Courtesy of LA Tech University Communications
Louisiana Tech University senior Jesse Webb will represent the United States this April at the NYU Abu Dhabi International Hackathon for Social Good, one of the world’s premier student quantum computing competitions.
Webb, a Physics, Mathematics and Music triple major with a minor in Computer Science, earned his place on the international stage after winning the International Quantum Circuit Championship at QuantathonV2 in South Carolina this fall. His team, Team 17, secured first place in the competition, advancing to the global championship in Abu Dhabi.
“Competing internationally is an incredible opportunity,” Webb said. “Quantum computing is a global field, and being able to represent Louisiana Tech and compete alongside students from around the world is both exciting and humbling.”
The Abu Dhabi competition will bring together top student innovators to apply quantum computing to real-world challenges. Webb’s qualifying project developed a hybrid quantum and classical machine learning pipeline to predict tornado intensity using atmospheric data. The project also earned an Honorable Mention in the 2025 qBraid GPU4Quantum Challenge.
“We wanted to show that quantum computing can be applied to meaningful, high-impact problems,” Webb said. “Tornado prediction affects real communities. Being able to combine physics, data science, and quantum algorithms to approach that problem was incredibly rewarding.”
Webb’s upcoming trip to Abu Dhabi caps an extraordinary year of rapid achievement in quantum computing. In January, he earned 2nd Place at MIT’s iQuHACK in the IQM Quantum Computers Challenge, where his team developed scalable methods for verifying quantum entanglement on real quantum hardware. Last spring, he won 3rd Place at the Yale Quantum Institute’s YQuantum competition, his first in-person quantum hackathon.
“In less than a year, Jesse has placed at Yale, won a national championship, placed at MIT, and now advanced to international competition,” said Dr. Lee Sawyer, academic director of Physics and Chemistry. “That trajectory is remarkable. Competing in Abu Dhabi places him among the world’s top student quantum innovators.”

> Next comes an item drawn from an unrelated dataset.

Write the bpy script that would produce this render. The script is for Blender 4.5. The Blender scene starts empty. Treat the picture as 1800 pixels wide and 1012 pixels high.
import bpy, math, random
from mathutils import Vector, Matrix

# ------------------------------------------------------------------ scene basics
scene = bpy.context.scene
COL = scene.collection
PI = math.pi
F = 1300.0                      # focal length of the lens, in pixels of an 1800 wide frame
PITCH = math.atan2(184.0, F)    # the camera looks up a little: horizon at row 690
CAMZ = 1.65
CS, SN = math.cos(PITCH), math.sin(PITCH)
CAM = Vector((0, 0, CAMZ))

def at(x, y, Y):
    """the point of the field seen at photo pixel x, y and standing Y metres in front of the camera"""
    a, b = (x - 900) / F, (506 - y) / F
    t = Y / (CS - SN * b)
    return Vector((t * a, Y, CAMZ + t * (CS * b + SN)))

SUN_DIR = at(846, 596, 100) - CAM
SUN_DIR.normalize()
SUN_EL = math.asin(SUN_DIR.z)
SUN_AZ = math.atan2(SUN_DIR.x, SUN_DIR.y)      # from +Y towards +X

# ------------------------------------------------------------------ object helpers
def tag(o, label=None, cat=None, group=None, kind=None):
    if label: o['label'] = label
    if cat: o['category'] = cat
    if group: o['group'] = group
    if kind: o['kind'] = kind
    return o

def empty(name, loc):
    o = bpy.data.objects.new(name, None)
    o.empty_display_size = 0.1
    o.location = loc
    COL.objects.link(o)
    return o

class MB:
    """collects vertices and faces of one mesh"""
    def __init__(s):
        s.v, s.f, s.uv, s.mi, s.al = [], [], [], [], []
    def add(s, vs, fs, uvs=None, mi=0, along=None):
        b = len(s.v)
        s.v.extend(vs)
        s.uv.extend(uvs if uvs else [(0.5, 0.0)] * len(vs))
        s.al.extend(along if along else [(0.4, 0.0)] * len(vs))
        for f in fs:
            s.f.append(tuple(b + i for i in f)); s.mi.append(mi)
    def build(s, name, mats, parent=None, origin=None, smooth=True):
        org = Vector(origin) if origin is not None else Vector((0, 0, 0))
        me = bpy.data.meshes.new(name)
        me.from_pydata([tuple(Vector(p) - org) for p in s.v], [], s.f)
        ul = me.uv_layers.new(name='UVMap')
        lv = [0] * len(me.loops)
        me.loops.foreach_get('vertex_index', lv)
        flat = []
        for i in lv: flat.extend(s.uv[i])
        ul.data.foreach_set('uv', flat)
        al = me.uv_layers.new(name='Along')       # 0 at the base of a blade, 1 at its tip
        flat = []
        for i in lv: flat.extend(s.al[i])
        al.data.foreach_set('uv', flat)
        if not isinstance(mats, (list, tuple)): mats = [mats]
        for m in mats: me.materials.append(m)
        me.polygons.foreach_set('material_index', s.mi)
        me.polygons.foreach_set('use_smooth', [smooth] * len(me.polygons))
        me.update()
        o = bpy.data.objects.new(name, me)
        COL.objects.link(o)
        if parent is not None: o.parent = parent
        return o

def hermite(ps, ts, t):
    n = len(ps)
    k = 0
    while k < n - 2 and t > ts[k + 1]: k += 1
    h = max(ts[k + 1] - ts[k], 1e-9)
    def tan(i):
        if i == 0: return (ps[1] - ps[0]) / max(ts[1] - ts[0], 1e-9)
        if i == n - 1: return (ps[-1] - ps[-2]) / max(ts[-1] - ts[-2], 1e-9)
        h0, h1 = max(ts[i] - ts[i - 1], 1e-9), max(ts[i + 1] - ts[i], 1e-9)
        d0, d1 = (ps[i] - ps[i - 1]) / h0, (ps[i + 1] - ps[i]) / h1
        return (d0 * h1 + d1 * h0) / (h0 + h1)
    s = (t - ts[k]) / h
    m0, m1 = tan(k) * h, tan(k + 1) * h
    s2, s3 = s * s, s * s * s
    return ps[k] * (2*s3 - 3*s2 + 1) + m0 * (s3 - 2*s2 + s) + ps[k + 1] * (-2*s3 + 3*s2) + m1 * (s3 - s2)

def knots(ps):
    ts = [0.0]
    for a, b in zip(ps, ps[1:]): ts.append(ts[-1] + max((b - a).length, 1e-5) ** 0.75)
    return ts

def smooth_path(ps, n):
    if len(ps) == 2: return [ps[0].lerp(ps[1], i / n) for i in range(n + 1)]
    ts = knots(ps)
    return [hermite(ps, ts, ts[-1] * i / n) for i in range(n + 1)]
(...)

Webb’s success in quantum computing builds on a broader interdisciplinary foundation. He recently completed a summer internship with Fermilab and the University of Alabama in quantum machine learning for high-energy physics and was awarded a four-month research extension as a Department of Energy’s High Energy Physics RENEW SPRINT Scholar. He was also nominated last year for the Barry Goldwater Scholarship, one of the nation’s most prestigious undergraduate awards in science and mathematics. Most recently this month, Webb has been named a Presser Scholar, receiving the Presser Foundation’s Undergraduate Scholar Award, a national recognition for outstanding senior music majors.
“My background in both physics and music has shaped how I approach problems,” Webb said. “Music teaches discipline and creative interpretation. Physics teaches analytical rigor. Quantum computing requires both.”
As he prepares for the April competition, Webb says the international stage represents more than personal achievement.
“This field is still emerging,” Webb said. “To be part of it at this stage, and to represent Louisiana Tech internationally, is something I take seriously. I’m looking forward to learning from other teams around the world and pushing our ideas even further.”